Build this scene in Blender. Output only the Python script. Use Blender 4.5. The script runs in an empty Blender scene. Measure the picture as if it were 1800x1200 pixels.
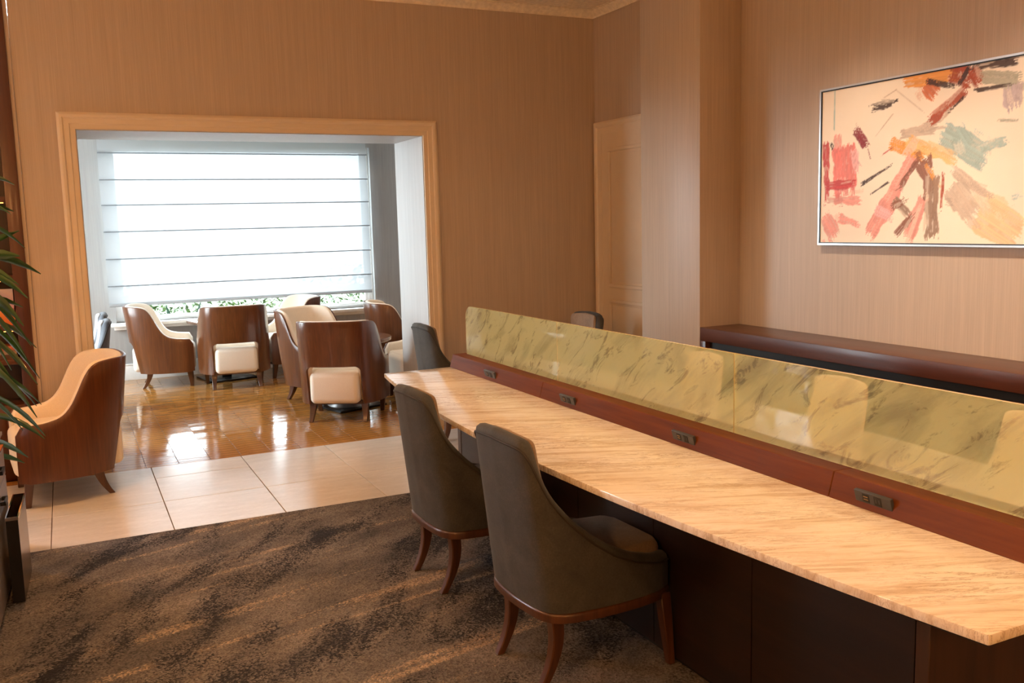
import bpy, bmesh, math, random
import numpy as np
from mathutils import Vector, Matrix, noise
random.seed(4); rng = np.random.RandomState(7)
S = bpy.context.scene; COL = S.collection
PI = math.pi

# ------------------------------------------------------------------ camera, world, exposure
F_PX = 1620.57; YAW, PITCH, ROLL = 0.448761, 0.128404, -0.025604
fw = Vector((math.sin(YAW)*math.cos(PITCH), math.cos(YAW)*math.cos(PITCH), -math.sin(PITCH)))
r0 = Vector((math.cos(YAW), -math.sin(YAW), 0)); u0 = r0.cross(fw)
rt = math.cos(ROLL)*r0 + math.sin(ROLL)*u0; up = -math.sin(ROLL)*r0 + math.cos(ROLL)*u0
cam_d = bpy.data.cameras.new('camera'); cam_d.sensor_width = 36; cam_d.lens = F_PX/1800*36
cam_d.clip_start = .05
cam = bpy.data.objects.new('camera', cam_d); COL.objects.link(cam)
mw = Matrix((rt, up, -fw)).transposed().to_4x4(); mw.translation = (0, 0, 1.6)
cam.matrix_world = mw; S.camera = cam

S.view_settings.view_transform = 'Standard'; S.view_settings.look = 'None'
S.view_settings.gamma = 1; S.view_settings.use_curve_mapping = False
EXPOSURE = 0.0
S.view_settings.exposure = EXPOSURE
SKY = 22.0; SKY_COL = (0.90, 0.97, 1.06)
LAMP_COL = (1.0, .45, .135); DOWN_COL = (1.0, .63, .33); WASH_COL = (1.0, .78, .58); LAMP_W = 62
S.cycles.max_bounces = 10; S.cycles.diffuse_bounces = 5; S.cycles.glossy_bounces = 5
S.cycles.transparent_max_bounces = 16; S.cycles.transmission_bounces = 6
S.cycles.use_denoising = True
S.cycles.sample_clamp_indirect = 8

world = bpy.data.worlds.new('sky'); S.world = world; world.use_nodes = True
wb = world.node_tree.nodes['Background']
wb.inputs[0].default_value = (*SKY_COL, 1); wb.inputs[1].default_value = SKY

def light(name, typ, loc, energy, color, **kw):
    d = bpy.data.lights.new(name, typ); d.energy = energy; d.color = color
    for k, v in kw.items(): setattr(d, k, v)
    o = bpy.data.objects.new(name, d); o.location = loc; COL.objects.link(o)
    return o
# portal that guides the sky's light through the window opening
po = light('window_portal', 'AREA', (1.88, 10.93, 1.55), 1, (1, 1, 1), shape='RECTANGLE', size=2.9, size_y=1.9)
po.data.cycles.is_portal = True
po.rotation_euler = (-PI/2, 0, 0)
po2 = light('window_portal', 'AREA', (-1.47, 9.05, 1.6), 1, (1, 1, 1), shape='RECTANGLE', size=2.2, size_y=2.5)
po2.data.cycles.is_portal = True
po2.rotation_euler = (0, -PI/2, 0)

# ------------------------------------------------------------------ materials
def lin(c):
    return tuple(((v/255)/12.92 if v/255 <= .04045 else ((v/255+.055)/1.055)**2.4) for v in c)
class NT:
    def __init__(s, name):
        s.m = bpy.data.materials.new(name); s.m.use_nodes = True
        s.t = s.m.node_tree; s.n = s.t.nodes; s.l = s.t.links
        s.b = s.n['Principled BSDF']; s.out = s.n['Material Output']
    def add(s, typ, **kw):
        n = s.n.new(typ)
        for k, v in kw.items():
            if k.startswith('i_'):
                n.inputs[int(k[2:]) if k[2:].isdigit() else k[2:]].default_value = v
            else: setattr(n, k, v)
        return n
    def link(s, a, b): s.l.new(a, b)
    def coord(s, scale=(1, 1, 1), rot=(0, 0, 0), loc=(0, 0, 0), which='Object'):
        tc = s.add('ShaderNodeTexCoord'); mp = s.add('ShaderNodeMapping')
        mp.inputs['Scale'].default_value = scale; mp.inputs['Rotation'].default_value = rot
        mp.inputs['Location'].default_value = loc
        s.link(tc.outputs[which], mp.inputs[0]); return mp.outputs[0]
    def noise(s, vec, scale=1, detail=4, rough=.55, dist=0):
        n = s.add('ShaderNodeTexNoise'); n.inputs['Scale'].default_value = scale
        n.inputs['Detail'].default_value = detail; n.inputs['Roughness'].default_value = rough
        n.inputs['Distortion'].default_value = dist
        s.link(vec, n.inputs['Vector']); return n.outputs['Fac']
    def ramp(s, fac, stops):
        r = s.add('ShaderNodeValToRGB'); e = r.color_ramp.elements
        while len(e) < len(stops): e.new(.5)
        for i, (p, c) in enumerate(stops):
            e[i].position = p; e[i].color = (*c, 1) if len(c) == 3 else c
        s.link(fac, r.inputs[0]); return r.outputs[0]
    def mix(s, fac, a, b, mode='MIX'):
        m = s.add('ShaderNodeMix', data_type='RGBA', blend_type=mode)
        for sock, v in ((m.inputs[0], fac), (m.inputs[6], a), (m.inputs[7], b)):
            if hasattr(v, 'is_linked') or hasattr(v, 'links'): s.link(v, sock)
            elif isinstance(v, (int, float)): sock.default_value = v
            else: sock.default_value = (*v, 1)
        return m.outputs[2]
    def bump(s, h, strength=.2, dist=.01):
        b = s.add('ShaderNodeBump'); b.inputs['Strength'].default_value = strength
        b.inputs['Distance'].default_value = dist
        s.link(h, b.inputs['Height']); s.link(b.outputs[0], s.b.inputs['Normal'])
    def set(s, color=None, rough=None, metal=None, **kw):
        i = s.b.inputs
        if color is not None:
            if hasattr(color, 'links'): s.link(color, i['Base Color'])
            else: i['Base Color'].default_value = (*color, 1)
        if rough is not None:
            if hasattr(rough, 'links'): s.link(rough, i['Roughness'])
            else: i['Roughness'].default_value = rough
        if metal is not None: i['Metallic'].default_value = metal
        for k, v in kw.items(): i[k.replace('_', ' ')].default_value = v
        return s.m

def plain(name, c, rough=.5, metal=0, nscale=30, amt=.12, **kw):
    t = NT(name); f = t.noise(t.coord(), nscale, 3)
    col = t.ramp(f, [(.3, tuple(v*(1-amt) for v in c)), (.7, tuple(min(1, v*(1+amt)) for v in c))])
    return t.set(col, rough, metal, **kw)

def wallpaper(name, c):
    t = NT(name)
    a = t.noise(t.coord((210, 210, 2.6)), 1, 3, .6)
    b = t.noise(t.coord((40, 40, 1.1), loc=(3, 1, 0)), 1, 3, .6)
    f = t.mix(.45, a, b)
    col = t.ramp(f, [(.36, tuple(v*.90 for v in c)), (.52, c), (.68, tuple(min(1, v*1.12) for v in c))])
    t.bump(a, .12, .004)
    return t.set(col, .42, Specular_IOR_Level=.55)

def wood(name, dark, mid, light_, axis='z', rough=.3, scale=1.0, coat=.3):
    t = NT(name)
    st = 14*scale; ln = .9*scale
    sc = {'x': (ln, st, st), 'y': (st, ln, st), 'z': (st, st, ln)}[axis]
    a = t.noise(t.coord(sc), 1.2, 5, .6, .6)
    b = t.noise(t.coord(tuple(v*6 for v in sc)), 1, 2, .5)
    f = t.mix(.3, a, b)
    col = t.ramp(f, [(.32, dark), (.5, mid), (.7, light_)])
    t.bump(b, .04, .002)
    t.b.inputs['Coat Weight'].default_value = coat; t.b.inputs['Coat Roughness'].default_value = .15
    return t.set(col, rough)

M = {}
M['wall'] = wallpaper('tan_grasscloth', (.50, .40, .31))
M['wall_grey'] = wallpaper('grey_grasscloth', (.36, .35, .34))
M['ceiling'] = plain('cream_ceiling', (.84, .75, .60), .8)
M['trim'] = plain('cream_painted_trim', (.72, .60, .45), .4, nscale=8, amt=.02)
M['jamb'] = wallpaper('white_grasscloth', (.50, .50, .50))
M['white_paint'] = plain('white_paint', (.80, .78, .75), .4, amt=.03)
M['armwood'] = wood('armchair_walnut_veneer', (.066, .020, .006), (.110, .034, .010), (.16, .053, .016), 'z', .28, 1.0)
M['legwood'] = wood('dark_walnut_leg', (.05, .017, .007), (.085, .028, .011), (.12, .045, .017), 'z', .3)
M['spinewood'] = wood('reddish_walnut', (.095, .026, .005), (.145, .040, .007), (.19, .056, .010), 'y', .5, .8, .0)
M['spinewood'].node_tree.nodes['Principled BSDF'].inputs['Specular IOR Level'].default_value = .15
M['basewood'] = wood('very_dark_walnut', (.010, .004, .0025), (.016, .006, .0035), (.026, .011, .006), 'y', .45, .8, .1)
M['basewood2'] = wood('dark_walnut_end', (.03, .013, .007), (.05, .022, .011), (.07, .03, .016), 'z', .4, .8, .1)
M['sidewood'] = wood('sideboard_walnut', (.055, .016, .009), (.08, .023, .012), (.105, .033, .018), 'y', .35, .8, .12)
M['shelfwood'] = wood('bookcase_mahogany', (.05, .013, .005), (.08, .02, .007), (.11, .03, .01), 'z', .35, .8, .2)
M['shelfback'] = wood('bookcase_back', (.03, .010, .005), (.045, .014, .006), (.06, .02, .008), 'z', .5)
M['cream'] = plain('cream_upholstery', (.84, .75, .64), .75, nscale=220, amt=.06, Sheen_Weight=.2)
M['black'] = plain('black_plastic', (.012, .012, .014), .35)
M['slot'] = plain('socket_black', (.004, .004, .004), .5)
M['copper'] = plain('usb_contacts', (.5, .33, .15), .3, 1)
M['plate'] = plain('charcoal_plate', (.045, .048, .055), .32)
M['steel'] = plain('brushed_steel', (.50, .44, .43), .40, 1, nscale=4, amt=.05)
M['chrome'] = plain('polished_chrome', (.8, .8, .82), .08, 1, amt=.02)
M['silver'] = plain('silver_frame', (.62, .6, .58), .3, .9, amt=.03)
M['darkframe'] = plain('black_frame', (.01, .01, .012), .3)
M['bin_brown'] = plain('bin_reflected_brown', (.22, .15, .11), .25, .8, nscale=3)  # brown puts the reflected floor tone into the dark bin's sides
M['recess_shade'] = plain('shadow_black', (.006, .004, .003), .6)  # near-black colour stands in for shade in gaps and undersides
M['soil'] = plain('potting_soil', (.03, .02, .012), .9)
M['pot'] = plain('dark_planter', (.03, .028, .026), .5)
M['tabletop_dark'] = wood('cafe_table_wood', (.11, .05, .03), (.16, .08, .05), (.22, .11, .07), 'x', .18, .8, .5)
M['table_base'] = plain('grey_metal_base', (.32, .31, .31), .35, .6)
M['base_black'] = plain('black_base_plate', (.018, .014, .012), .25, .3)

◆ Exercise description
Skip the pictures and restate exactly the lines from the beginning of the listing to the line with "PI = math.pi", that line included.

◆ The solution
Build this scene in Blender. Output only the Python script. Use Blender 4.5. The script runs in an empty Blender scene. Measure the picture as if it were 1800x1200 pixels.
import bpy, bmesh, math, random
import numpy as np
from mathutils import Vector, Matrix, noise
random.seed(4); rng = np.random.RandomState(7)
S = bpy.context.scene; COL = S.collection
PI = math.pi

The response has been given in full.